▶ TASK STATEMENT
Repeat the material verbatim. Images are excluded from the copy.
::::
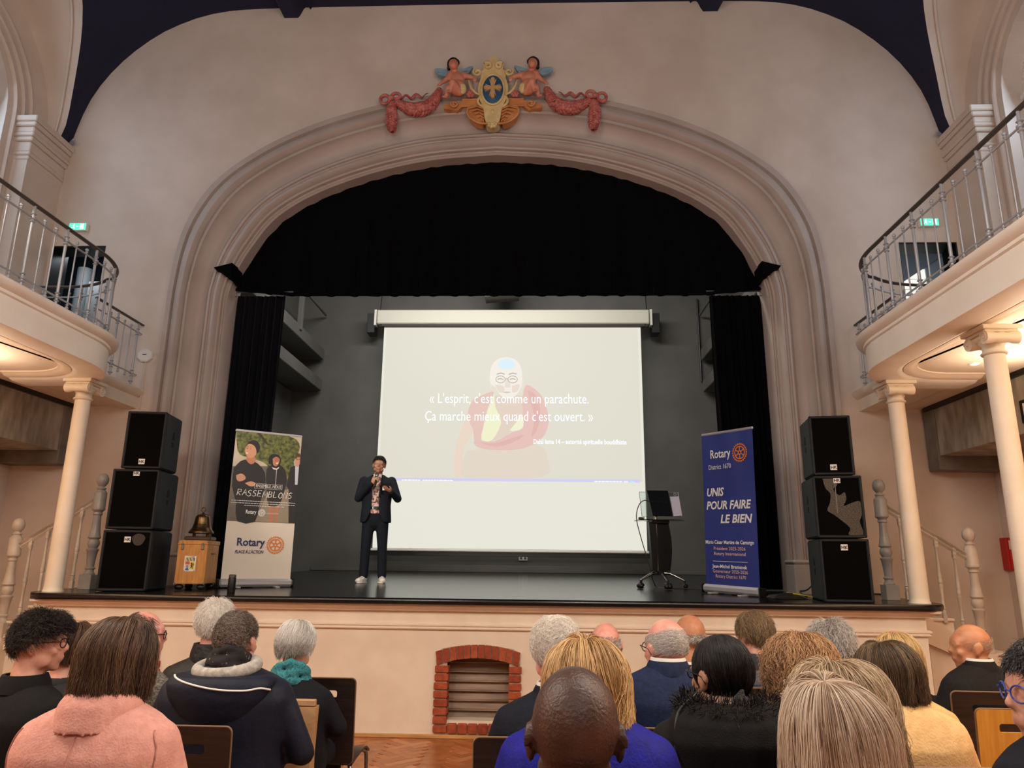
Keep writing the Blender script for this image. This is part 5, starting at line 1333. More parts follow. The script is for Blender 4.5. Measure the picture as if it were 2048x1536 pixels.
def ring(w, d, z, y=0.0, p=2.4, n=28):
    out = []
    for k in range(n):
        t = 2 * PI * k / n; c, s_ = math.cos(t), math.sin(t)
        out.append((w * math.copysign(abs(c) ** (2 / p), c), y + d * math.copysign(abs(s_) ** (2 / p), s_), z))
    return out


def glasses(par, HM, m, thick=.0022, half=None):
    g = MB()
    for s in (-1, 1):
        g.tube([HM @ Vector((s * .034 + .024 * math.cos(t), .104 - .012 * abs(math.cos(t) * .5 + s * .5) , .000 + .019 * math.sin(t))) for t in [2 * PI * k / 20 for k in range(21)]], thick, 6)
        g.tube([HM @ Vector(p) for p in ((s * .058, .098, .006), (s * .078, .07, .008), (s * .087, .01, .006), (s * .088, -.012, .002), (s * .086, -.03, -.018))], thick * 1.15, 6)
    g.tube([HM @ Vector(p) for p in ((-.011, .105, .003), (0, .108, .006), (.011, .105, .003))], thick, 6)
    return g.build('glasses', m, par, 60)


def seated(label, x, y, top, hs=1.08, skin_=None, coat=None, coat2=None, hair=None, sh=.20, hyaw=0, hpitch=0, yaw=0, lean=0, hx=0.0, vox=.010, female=False, ears=True, collar='suit', sleeve_len=1, shz=None, extra=None, trouser=None, near=1.0, hoff=(0, .035), neck=1.0, arms='lap', shoes=True, top_hair=.012, armout=.0):
    t = thing('person', label, 'person', (x, y, 0), A(yaw))
    hz = top - (.120 + top_hair) * hs
    HM = Matrix.Translation((hx, hoff[1], hz)) @ Matrix.Rotation(A(hyaw), 4, 'Z') @ Matrix.Rotation(A(hpitch), 4, 'X') @ Matrix.Scale(hs, 4)
    sz = (hz - .205 * hs) if shz is None else shz
    pz = .56; k = sh / .20
    elz = max(.70, sz - .30)
    b = MB(); head_shape(b, HM, ears, female)
    nb = Vector((hx * .3, -.015, sz + .005)); nt_ = HM @ Vector((0, -.022, -.055))
    b.cap(nb, nt_, .064 * hs * neck, .055 * hs * neck, n=18, m=4)
    b.cap((-sh * .66, -.015, sz - .055), (sh * .66, -.015, sz - .055), .046, n=14, m=4)
    b.cap((0, -.01, sz - .02), (0, 0, pz + .05), .10, .11, n=14, m=4, sc=(1.3, .8), up=(1, 0, 0))
    sl = MB()
    sleeves = []
    for s in (-1, 1):
        S_ = Vector((s * sh * .93, -.005, sz - .045)); E_ = Vector((s * (sh + .055 + armout), .02, elz)); Wr = Vector((s * .13, .27, pz + .12))
        b.cap(S_ + Vector((-s * .03, -.01, -.03)), E_, .036, .032, n=12, m=3); b.cap(E_, Wr, .032, .026, n=12, m=3)
        hand(b, Wr, Vector((-s * .35, .9, -.25)), (0, .25, 1), 1.0 * hs, .35, s)
        sleeves.append((S_, E_, Wr))
    put('body', remesh(b, vox, 4), t, 180).data.materials.append(skin_)
    # coat: lofted torso with sleeves
    c = MB(); g = .018
    R_ = [ring((.185 + g) * k * 1.0, .130 + g, pz - .10, .02), ring((.190 + g) * k, .135 + g, pz + .02, .01), ring((.182 + g) * k, .125 + g, pz + (sz - pz) * .4, -.01), ring((.198 + g) * k, .130 + g, pz + (sz - pz) * .68, -.02), ring((.205 + g) * k, .122 + g, sz - .075, -.025), ring((.195 + g) * k, .100 + g, sz - .022, -.022), ring((.150 + g) * k, .080 + g, sz + .018, -.018), ring((.098 + g * .5) * k, .070 + g * .5, sz + .048, -.015), ring(.072 * hs, .068 * hs, sz + .070, -.012)]
    c.loft(R_)
    for (S_, E_, Wr), s in zip(sleeves, (-1, 1)):
        c.cap(S_ + Vector((-s * .015, -.01, -.005)), E_, .062, .052, n=14, m=4); c.cap(E_, Wr - (Wr - E_) * (.02), .053, .040, n=14, m=4)
    ct_ = put('coat', remesh(c, max(vox * 1.25, .011), 6), t, 180); ct_.data.materials.append(coat)
    # trousers and shoes
    tm = trouser or cloth_mat('dark_trouser', (30, 31, 38)); q = MB()
    q.cap((-.08, .02, pz - .03), (.08, .02, pz - .03), .115, n=14, m=4)
    for s in (-1, 1):
        q.cap((s * .10, .05, pz - .02), (s * .13, .42, pz - .05), .088, .066, n=14, m=4); q.cap((s * .13, .42, pz - .05), (s * .13, .40, .10), .064, .048, n=14, m=4)
    put('trousers', remesh(q, .018, 5), t, 180).data.materials.append(tm)
    for s in (-1, 1): MB().cap((s * .13, .37, .045), (s * .14, .53, .035), .044, .036, n=12, m=3, sc=(1, 1)).box((s * .135, .45, .006), (.085, .25, .012), .005).build('shoe', M_BLACK, t, 50)
    # collars
    cc = coat2 or coat
    def band(name, m, r0, r1, z0, z1, th=.009, yo=-.012, n=30, d=.95, open_=0.0):
        o_, i_ = [], []
        prof = [(r0, z0), ((r0 + r1) / 2 + .004, (z0 + z1) / 2), (r1, z1), (r1 - th, z1), ((r0 + r1) / 2 - th, (z0 + z1) / 2), (r0 - th * 2, z0)]
        a0, a1 = PI / 2 + open_, PI / 2 + 2 * PI - open_
        rings = [[(nb.x * .6 + r * hs * math.cos(q), yo + r * hs * d * math.sin(q), sz + z * hs) for r, z in prof] for q in [a0 + (a1 - a0) * j / n for j in range(n + 1)]]
        return MB().loft(rings).build(name, m, t, 50)
    if collar == 'suit':
        band('collar', cc, .092, .074, .030, .082, open_=.5); band('shirt_collar', M_PAPERW, .076, .069, .05, .094, .005, open_=.3)
    elif collar == 'coat': band('collar', cc, .108, .084, .022, .088, .012, open_=.5)
    elif collar == 'high': band('collar', cc, .098, .082, .03, .115, .014, open_=.2)
    elif collar == 'low': band('collar', cc, .092, .084, .030, .056, .008)
    if hair:
        hairdo(t, hair, int(abs(x * 131 + y * 57)) % 97 + 1, hs, HM, near)
    if extra: extra(t, HM, sz, hs, band)
    return t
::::
▶ ANSWER FOR THIS EXERCISE
Keep writing the Blender script for this image. This is part 5, starting at line 1333. More parts follow. The script is for Blender 4.5. Measure the picture as if it were 2048x1536 pixels.
def ring(w, d, z, y=0.0, p=2.4, n=28):
    out = []
    for k in range(n):
        t = 2 * PI * k / n; c, s_ = math.cos(t), math.sin(t)
        out.append((w * math.copysign(abs(c) ** (2 / p), c), y + d * math.copysign(abs(s_) ** (2 / p), s_), z))
    return out


def glasses(par, HM, m, thick=.0022, half=None):
    g = MB()
    for s in (-1, 1):
        g.tube([HM @ Vector((s * .034 + .024 * math.cos(t), .104 - .012 * abs(math.cos(t) * .5 + s * .5) , .000 + .019 * math.sin(t))) for t in [2 * PI * k / 20 for k in range(21)]], thick, 6)
        g.tube([HM @ Vector(p) for p in ((s * .058, .098, .006), (s * .078, .07, .008), (s * .087, .01, .006), (s * .088, -.012, .002), (s * .086, -.03, -.018))], thick * 1.15, 6)
    g.tube([HM @ Vector(p) for p in ((-.011, .105, .003), (0, .108, .006), (.011, .105, .003))], thick, 6)
    return g.build('glasses', m, par, 60)


def seated(label, x, y, top, hs=1.08, skin_=None, coat=None, coat2=None, hair=None, sh=.20, hyaw=0, hpitch=0, yaw=0, lean=0, hx=0.0, vox=.010, female=False, ears=True, collar='suit', sleeve_len=1, shz=None, extra=None, trouser=None, near=1.0, hoff=(0, .035), neck=1.0, arms='lap', shoes=True, top_hair=.012, armout=.0):
    t = thing('person', label, 'person', (x, y, 0), A(yaw))
    hz = top - (.120 + top_hair) * hs
    HM = Matrix.Translation((hx, hoff[1], hz)) @ Matrix.Rotation(A(hyaw), 4, 'Z') @ Matrix.Rotation(A(hpitch), 4, 'X') @ Matrix.Scale(hs, 4)
    sz = (hz - .205 * hs) if shz is None else shz
    pz = .56; k = sh / .20
    elz = max(.70, sz - .30)
    b = MB(); head_shape(b, HM, ears, female)
    nb = Vector((hx * .3, -.015, sz + .005)); nt_ = HM @ Vector((0, -.022, -.055))
    b.cap(nb, nt_, .064 * hs * neck, .055 * hs * neck, n=18, m=4)
    b.cap((-sh * .66, -.015, sz - .055), (sh * .66, -.015, sz - .055), .046, n=14, m=4)
    b.cap((0, -.01, sz - .02), (0, 0, pz + .05), .10, .11, n=14, m=4, sc=(1.3, .8), up=(1, 0, 0))
    sl = MB()
    sleeves = []
    for s in (-1, 1):
        S_ = Vector((s * sh * .93, -.005, sz - .045)); E_ = Vector((s * (sh + .055 + armout), .02, elz)); Wr = Vector((s * .13, .27, pz + .12))
        b.cap(S_ + Vector((-s * .03, -.01, -.03)), E_, .036, .032, n=12, m=3); b.cap(E_, Wr, .032, .026, n=12, m=3)
        hand(b, Wr, Vector((-s * .35, .9, -.25)), (0, .25, 1), 1.0 * hs, .35, s)
        sleeves.append((S_, E_, Wr))
    put('body', remesh(b, vox, 4), t, 180).data.materials.append(skin_)
    # coat: lofted torso with sleeves
    c = MB(); g = .018
    R_ = [ring((.185 + g) * k * 1.0, .130 + g, pz - .10, .02), ring((.190 + g) * k, .135 + g, pz + .02, .01), ring((.182 + g) * k, .125 + g, pz + (sz - pz) * .4, -.01), ring((.198 + g) * k, .130 + g, pz + (sz - pz) * .68, -.02), ring((.205 + g) * k, .122 + g, sz - .075, -.025), ring((.195 + g) * k, .100 + g, sz - .022, -.022), ring((.150 + g) * k, .080 + g, sz + .018, -.018), ring((.098 + g * .5) * k, .070 + g * .5, sz + .048, -.015), ring(.072 * hs, .068 * hs, sz + .070, -.012)]
    c.loft(R_)
    for (S_, E_, Wr), s in zip(sleeves, (-1, 1)):
        c.cap(S_ + Vector((-s * .015, -.01, -.005)), E_, .062, .052, n=14, m=4); c.cap(E_, Wr - (Wr - E_) * (.02), .053, .040, n=14, m=4)
    ct_ = put('coat', remesh(c, max(vox * 1.25, .011), 6), t, 180); ct_.data.materials.append(coat)
    # trousers and shoes
    tm = trouser or cloth_mat('dark_trouser', (30, 31, 38)); q = MB()
    q.cap((-.08, .02, pz - .03), (.08, .02, pz - .03), .115, n=14, m=4)
    for s in (-1, 1):
        q.cap((s * .10, .05, pz - .02), (s * .13, .42, pz - .05), .088, .066, n=14, m=4); q.cap((s * .13, .42, pz - .05), (s * .13, .40, .10), .064, .048, n=14, m=4)
    put('trousers', remesh(q, .018, 5), t, 180).data.materials.append(tm)
    for s in (-1, 1): MB().cap((s * .13, .37, .045), (s * .14, .53, .035), .044, .036, n=12, m=3, sc=(1, 1)).box((s * .135, .45, .006), (.085, .25, .012), .005).build('shoe', M_BLACK, t, 50)
    # collars
    cc = coat2 or coat
    def band(name, m, r0, r1, z0, z1, th=.009, yo=-.012, n=30, d=.95, open_=0.0):
        o_, i_ = [], []
        prof = [(r0, z0), ((r0 + r1) / 2 + .004, (z0 + z1) / 2), (r1, z1), (r1 - th, z1), ((r0 + r1) / 2 - th, (z0 + z1) / 2), (r0 - th * 2, z0)]
        a0, a1 = PI / 2 + open_, PI / 2 + 2 * PI - open_
        rings = [[(nb.x * .6 + r * hs * math.cos(q), yo + r * hs * d * math.sin(q), sz + z * hs) for r, z in prof] for q in [a0 + (a1 - a0) * j / n for j in range(n + 1)]]
        return MB().loft(rings).build(name, m, t, 50)
    if collar == 'suit':
        band('collar', cc, .092, .074, .030, .082, open_=.5); band('shirt_collar', M_PAPERW, .076, .069, .05, .094, .005, open_=.3)
    elif collar == 'coat': band('collar', cc, .108, .084, .022, .088, .012, open_=.5)
    elif collar == 'high': band('collar', cc, .098, .082, .03, .115, .014, open_=.2)
    elif collar == 'low': band('collar', cc, .092, .084, .030, .056, .008)
    if hair:
        hairdo(t, hair, int(abs(x * 131 + y * 57)) % 97 + 1, hs, HM, near)
    if extra: extra(t, HM, sz, hs, band)
    return t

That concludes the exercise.